À la lecture de ce livre, je me suis dit que nous avions des progrès à faire dans l’usage des statistiques. Et que, si un haut fonctionnaire, directeur de l’OFII et donc gestionnaire de la politique de l’immigration et de l’intégration des étrangers pendant leurs cinq premières années de leur séjour, pouvait en user de manière aussi approximative, il n’était peut-être pas inutile de réfléchir aux règles précises que tout utilisateur de données devrait se fixer afin de limiter les erreurs et fausses nouvelles involontaires. Surtout sur un sujet aussi contentieux que celui de l’immigration.

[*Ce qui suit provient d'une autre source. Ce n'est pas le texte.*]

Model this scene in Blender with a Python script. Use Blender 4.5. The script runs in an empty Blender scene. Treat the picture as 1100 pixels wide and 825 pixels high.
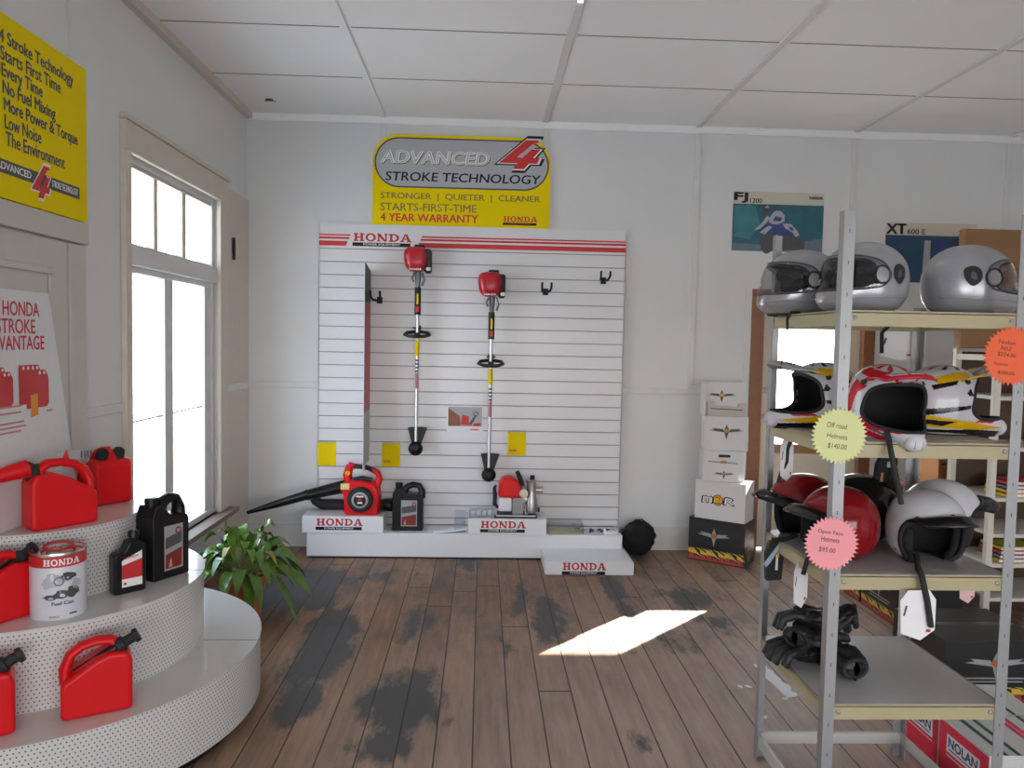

C’est ce qu’aurait certainement dû faire Didier Leschi, compte tenu de sa fonction et de l’ambition de son livre : « présenter les éléments objectifs à partir desquels chacun pourra se faire une opinion éclairée. Ces éléments, ce sont des chiffres, des faits, des règles internationales et des lois nationales […] quiconque en fait fi dès le départ risque de s’égarer ».
On pourrait résumer ces règles impératives à :
- Nommer correctement, expliquer la fabrication du chiffre si nécessaire ;
- Dater. Ce qui oblige à ne pas abuser de formules vagues telles qu’aujourd’hui et ses équivalents ;
- Sourcer. Qui a fabriqué la donnée ? Sans se contenter de citer quelqu’un qui l’a utilisée.
Leur vertu est de forcer l’utilisateur à vérifier et à ne pas se contenter d’un vague souvenir ou d’un chiffre glané dans la presse. Didier Leschi date très rarement ses informations chiffrées et n’en donne pratiquement jamais la source. Ce qui oblige le lecteur à une recherche souvent difficile. Connaissant le sujet, certaines données m’ont paru étranges.
C’est le cas de cette affirmation: « Parmi les 36 communes de France métropolitaine comptant plus de 10 000 habitants et dont plus de 30% de la population est d’origine étrangère, 33 sont situées en Île-de-France, dont 15 en Seine-Saint-Denis » (p. 28). Pas de date, pas de source.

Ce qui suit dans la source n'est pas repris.